This Day in the Civil War

Wednesday, March 19 1862

The mission to take back the Mississippi River and thus divide the Confederacy had two naval leaders: Flag Officer Andrew Foote was working down from the north. He was currently hung up at Island No. 10, downriver from New Madrid. Mo. His opposite number was Flag Officer David Farragut, moving up from the South. He stopped in Biloxi today for newspapers. “They speak volumes of discontent...” he wrote in his report. “The cord is pulling tighter. God alone decides the contest, but we must put our shoulders to the wheel.”

Thursday, March 19 1863

A year later and Flag Officer David Farragut, although Admiral Farragut by this time, was not much further up the Mississippi.
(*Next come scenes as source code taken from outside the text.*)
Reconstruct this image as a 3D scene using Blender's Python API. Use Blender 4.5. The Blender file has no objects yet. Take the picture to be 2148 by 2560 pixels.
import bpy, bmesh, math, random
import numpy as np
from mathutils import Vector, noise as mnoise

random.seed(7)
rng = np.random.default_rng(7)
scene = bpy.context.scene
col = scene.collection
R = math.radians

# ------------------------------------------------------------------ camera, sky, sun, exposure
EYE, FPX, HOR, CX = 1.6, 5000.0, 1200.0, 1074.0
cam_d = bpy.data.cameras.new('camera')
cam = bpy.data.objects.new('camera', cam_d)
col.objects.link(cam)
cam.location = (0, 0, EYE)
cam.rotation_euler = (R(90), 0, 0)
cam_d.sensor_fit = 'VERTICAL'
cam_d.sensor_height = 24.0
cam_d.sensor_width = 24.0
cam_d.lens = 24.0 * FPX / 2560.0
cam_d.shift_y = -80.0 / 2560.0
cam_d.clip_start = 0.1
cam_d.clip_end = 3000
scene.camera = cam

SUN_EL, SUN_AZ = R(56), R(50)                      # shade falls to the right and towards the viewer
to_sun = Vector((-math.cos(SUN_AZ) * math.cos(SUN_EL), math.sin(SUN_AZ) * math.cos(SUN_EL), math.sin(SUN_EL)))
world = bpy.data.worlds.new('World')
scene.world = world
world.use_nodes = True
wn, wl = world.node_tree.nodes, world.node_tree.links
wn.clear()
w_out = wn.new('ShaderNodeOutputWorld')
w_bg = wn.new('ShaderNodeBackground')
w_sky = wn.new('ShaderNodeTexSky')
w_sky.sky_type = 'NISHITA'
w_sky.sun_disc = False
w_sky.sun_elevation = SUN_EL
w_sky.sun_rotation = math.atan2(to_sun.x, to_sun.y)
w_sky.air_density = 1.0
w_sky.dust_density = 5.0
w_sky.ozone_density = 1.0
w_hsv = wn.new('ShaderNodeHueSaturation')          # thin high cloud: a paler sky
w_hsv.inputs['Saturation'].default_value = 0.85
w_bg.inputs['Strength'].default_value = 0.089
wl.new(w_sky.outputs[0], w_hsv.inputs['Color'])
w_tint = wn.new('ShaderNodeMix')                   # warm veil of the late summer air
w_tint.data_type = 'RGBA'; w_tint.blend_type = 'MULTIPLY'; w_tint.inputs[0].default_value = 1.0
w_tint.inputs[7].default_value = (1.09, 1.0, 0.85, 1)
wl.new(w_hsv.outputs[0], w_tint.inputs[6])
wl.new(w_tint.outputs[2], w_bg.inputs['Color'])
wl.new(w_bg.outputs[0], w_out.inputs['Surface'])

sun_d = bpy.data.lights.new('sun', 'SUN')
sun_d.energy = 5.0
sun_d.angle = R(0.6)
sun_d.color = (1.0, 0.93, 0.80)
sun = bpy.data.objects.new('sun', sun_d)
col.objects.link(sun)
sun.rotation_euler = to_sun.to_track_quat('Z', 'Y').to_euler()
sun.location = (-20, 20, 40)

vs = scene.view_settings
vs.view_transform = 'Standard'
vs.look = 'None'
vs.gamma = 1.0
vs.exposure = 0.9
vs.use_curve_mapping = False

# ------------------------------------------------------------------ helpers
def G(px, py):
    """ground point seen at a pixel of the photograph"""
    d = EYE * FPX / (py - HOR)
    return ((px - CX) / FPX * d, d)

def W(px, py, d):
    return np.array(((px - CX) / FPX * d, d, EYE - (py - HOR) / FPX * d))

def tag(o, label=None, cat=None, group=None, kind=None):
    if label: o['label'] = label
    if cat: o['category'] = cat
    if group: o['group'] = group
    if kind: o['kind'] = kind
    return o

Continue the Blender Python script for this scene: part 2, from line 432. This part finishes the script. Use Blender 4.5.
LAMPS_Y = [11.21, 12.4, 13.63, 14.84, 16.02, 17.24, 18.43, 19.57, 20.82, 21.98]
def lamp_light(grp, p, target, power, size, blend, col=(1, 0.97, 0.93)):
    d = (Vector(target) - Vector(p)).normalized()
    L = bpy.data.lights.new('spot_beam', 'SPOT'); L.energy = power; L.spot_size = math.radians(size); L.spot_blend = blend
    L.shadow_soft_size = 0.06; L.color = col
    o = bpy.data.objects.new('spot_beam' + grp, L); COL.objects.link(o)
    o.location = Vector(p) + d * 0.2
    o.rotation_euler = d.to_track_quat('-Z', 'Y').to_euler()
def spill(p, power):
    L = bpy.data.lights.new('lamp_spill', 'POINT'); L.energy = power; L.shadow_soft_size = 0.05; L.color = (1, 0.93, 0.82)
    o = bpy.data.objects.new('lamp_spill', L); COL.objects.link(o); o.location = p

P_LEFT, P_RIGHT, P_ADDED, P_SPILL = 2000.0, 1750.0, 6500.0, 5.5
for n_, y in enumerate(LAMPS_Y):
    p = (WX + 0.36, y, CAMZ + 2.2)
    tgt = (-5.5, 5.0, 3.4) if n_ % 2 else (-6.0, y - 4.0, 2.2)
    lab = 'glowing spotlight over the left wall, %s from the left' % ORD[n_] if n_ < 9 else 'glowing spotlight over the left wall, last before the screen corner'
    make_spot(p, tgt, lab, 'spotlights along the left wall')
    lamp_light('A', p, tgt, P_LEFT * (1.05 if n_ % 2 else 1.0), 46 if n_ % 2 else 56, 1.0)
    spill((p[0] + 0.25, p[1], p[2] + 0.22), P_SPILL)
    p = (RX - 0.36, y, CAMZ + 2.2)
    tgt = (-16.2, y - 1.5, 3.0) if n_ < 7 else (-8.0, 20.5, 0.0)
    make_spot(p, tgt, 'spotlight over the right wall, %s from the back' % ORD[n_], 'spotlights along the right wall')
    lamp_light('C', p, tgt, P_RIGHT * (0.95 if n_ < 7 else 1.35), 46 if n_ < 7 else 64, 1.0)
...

Admittedly he did not have a great deal of help in the matter: besides his flagship USS Hartford, he had only the assistance of USS Albatross, not the best of omens. He had started the week with seven ships, but the others had been damaged or destroyed in battling Port Hudson. He contented himself today with going ashore towards Natchez to tear down telegraph lines.

Saturday, March 19 1864

The legislature of the state of Georgia passed a couple of resolutions on the subjects of war and peace. The first simply expressed confidence in the leadership and decisions of President Jefferson Davis. The second was a little trickier: it resolved that the Confederate Government in Richmond should, after each Southern victory, offer to end the war. Terms would be independence for the South, of course, as well as self-determination for border states.

Sunday March 19, 1865

Gen. William T. Sherman’s army was so big that the left and the right wings had to operate as essentially separate commands. Sherman had been riding on the left with Slocum, but departed today to visit with O. O. Howard’s right. Slocum’s forces promptly ran into trouble, in the form of dug-in Confederates under Johnston near the town of Bentonville, N.C. Rather than march blindly into the unknown, the Union boys started digging trenches of their own. The Confederate attack nearly worked, but the breakthrough was stopped by Jefferson Davis. The Union General Jefferson Davis, not that other guy.